'Game': Fun with databases

Written by Adrian Holovaty on June 11, 2004

Over the past week or so, I've had the opportunity to help put together Game, which is both a daily Web site and weekly print publication devoted to summer little-league baseball and softball in Lawrence, Kan.

The Web site is pretty cool in that it's almost completely databased -- and shows the advantages of taking extra time to define and isolate relationships between data. For instance, in the system, a game is associated with two teams. Each team is associated with a coach and a league. A league has a set of rules, a player agreement and an association with cell-phone and/or e-mail rescheduling alerts. Games take place at playing fields, which optionally have associated 360° photo VR things.

Once I defined these core relationships and our two crack Web interns started entering leagues, teams and games into the system, automating the site was a piece of cake. For the list of playing fields, I told the system, "Show me all the playing fields, ordered alphabetically, and pull out the next few games for each one." Same for the list of leagues. A league detail page displays all the teams in that league and the league's full schedule. A team detail page displays the team's full schedule (but not its roster, for child-privacy reasons). A field detail page displays that field's schedule and information about the field. A game detail page displays information about that game -- the league, the teams, the place, the result, the date/time. All of this stuff is automated based on the core pieces of information entered by our Web producers and key local-sports-guru-Web-editor Levi Chronister.

My favorite part of the site is this: Because little-league games are so dependent on weather conditions, and because we conveniently have weathermen on staff who populate a database of forecasts for our weather site, Simon had the brilliant idea of cross-linking game detail pages with weather forecasts. So, if a game hasn't happened yet, the system checks our weather database for a forecast for that day and displays it. The beautiful thing about that is it's absolutely "free," because we were already compiling and storing that information, anyway. All it took was about 15 minutes of extra programming.

Comments

Posted by Gary Love on June 12, 2004, at 12:06 a.m.:

Adrian,

A question, a comment, and a congratulations for ya.

Question: What database and scripting language did you use for this? It looks like there's alot of dynamic information being connected in real-time...but it still loads up nice a quick.

Comment: It's too bad that you weren't able to go down to the player level (for understandable privacy concerns). It would be exciting to give each player a unique id, then to be able to follow their progress from little league, to preps, to playing for the Jayhawks.

Congratulations: I love the little touches with this. The clean and guessable urls, the contextual information (weather is a nice touch), and the wireless integration.

Posted by Simon Willison on June 12, 2004, at 1:12 a.m.:

I can answer your technology question: Our database is PostgreSQL and our scripting platform is mod_python running on Apache. We're very much an open-source shop.

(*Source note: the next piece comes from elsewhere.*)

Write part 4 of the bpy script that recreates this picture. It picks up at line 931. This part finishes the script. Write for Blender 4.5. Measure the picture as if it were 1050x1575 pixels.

I'm glad you mentioned the URLs; we're both sticklers for smart URL schemes so it's great to have someone finally notice them!

Posted by Adrian on June 12, 2004, at 4:06 a.m.:

Thanks, Gary! As Simon suggested, we're big Python fans. Evidently some companies out there don't disclose that they use Python, as some sort of competitive advantage, but I'll shout it from the rooftops: We use Python, and it rocks!

Posted by Bryan on June 13, 2004, at 8:18 a.m.:

Did you use any third party Python libraries or frameworks to do this? Or was it "vanilla" mod_python programming? If the former, I'd be really interested in hearing about it.

Posted by Levi on June 13, 2004, at 8:28 a.m.:

No mention of me? ;-)

Posted by Adrian on June 13, 2004, at 8:39 p.m.:

Bryan: Nope, we haven't used any third-party Python frameworks...We looked into a few of them a while ago, but nothing seemed to fit our needs 100%, so we wrote our own framework. It's not quite "vanilla" -- it's quite abstracted from mod_python (i.e., we have our own concepts of request and response objects, and mod_python just happens to be the front-end for it).

Simon writes about our dealings with Python code every once in a while, if you're interested. On this site, I try to keep the focus more on online journalism than on code.

Posted by Adrian on June 13, 2004, at 8:43 p.m.:

Levi: Fixed. :)

Posted by Levi on June 14, 2004, at 3:44 p.m.:

Thanks. I was harassing you more than anything else, but I appreciate the nod ;-)

Posted by Bob on June 16, 2004, at 10:49 p.m.:

Can you provide some details on how the rescheduling notifications work? I maintain a website for a high school soccer team. We use the web and email notifications, but adding notifications via SMS would be very handy.

You guys do some very cool work!

Bob

Posted by Adrian on June 16, 2004, at 10:56 p.m.:

Bob: I wrote a little about how it works in August 2003. Hope that helps.

Posted by Bob on June 17, 2004, at 12:21 a.m.:

Thanks! I expected it to be much more complicated.